Skins 6.0 – He Au Hou 2 was a three-week intensive workshop teaching young adults how to make video games from within a Kānaka Maoli (Native Hawaiian) cultural context. The workshop took place from 9 – 29 July 2018, at Hālau ‘Īnana in Honolulu, and is a collaboration between the Montreal-based Initiative for Indigenous Futures (IIF) and the Hawaii-based Kanaeokana.

“He Au Hou” means “a new world” in ‘ōlelo Hawai‘i (Hawaiian language), and the workshop provided haumāna (student) support to envision sustainable new worlds for Hawaiian moʻolelo (stories) and values to populate and then gave them the skills necessary to bring them into being. In the final five days of the workshop, the participants created Wao Kanaka (“the realm of humans”), a Hawaiian-language game based on an original story and set in a universe filled with Hawaiian stories and traditions. Participants shared stories from their culture and learned everything from coding to graphics to voice acting.

Download the game and immerse yourself in the new world that these haumāna have imagined.

Download the schedule and complete curriculum from the workshop. The individual lesson plans also exist as Google Docs; contact us at info@abtec.org if you would like access. You are free to use all of this material. All we ask is that you acknowledge that you got them from us, and send us some pictures!

See here for the software we taught and the games we used for reference.

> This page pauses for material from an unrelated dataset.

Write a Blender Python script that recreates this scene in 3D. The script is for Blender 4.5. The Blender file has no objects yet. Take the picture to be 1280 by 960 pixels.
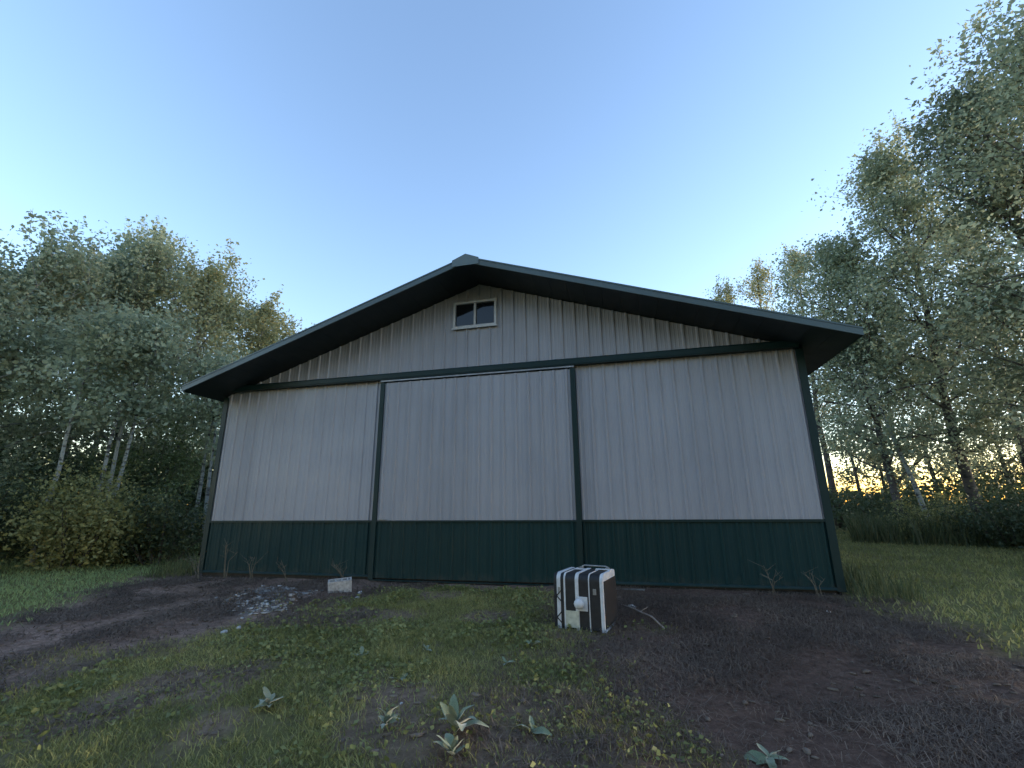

See here for more information on the entire Skins series.

Video Game

Wao Kanaka is a first-person, exploration and puzzle game. The gameplay is based on Kānaka Maoli stories and knowledge, and focuses in particular on the central concept of aloha ‘aina (“love of the land”) as a guide for shaping both narrative and gameplay. The game is set in contemporary Hawai‘i, yet is directly linked to past and future Kānaka Maoli relationalities to Hawaiian lands and waters.

You have always listened to the captivating stories that your Tūtū (grandmother) has told, but you know that this story isn’t like other others she has told before. Humanity is forgetting our responsibility to uphold aloha ‘aina to ensure the health and safety of our future generations. As you grow older, Tūtū leaves Wao Kanaka and now you must explore the world to learn from the mo‘olelo told by members of your community to rewrite Tūtū’s story of the future. You then use the knowledge entrusted to you to irrigate the lo‘i kalo (taro fields), fish sustainably at the loko i‘a (fish pond), and practice your ‘oli (chanting) from the newspaper. Only once you have listened to the teachings of your community and put them into practice will your dream for the future be revealed.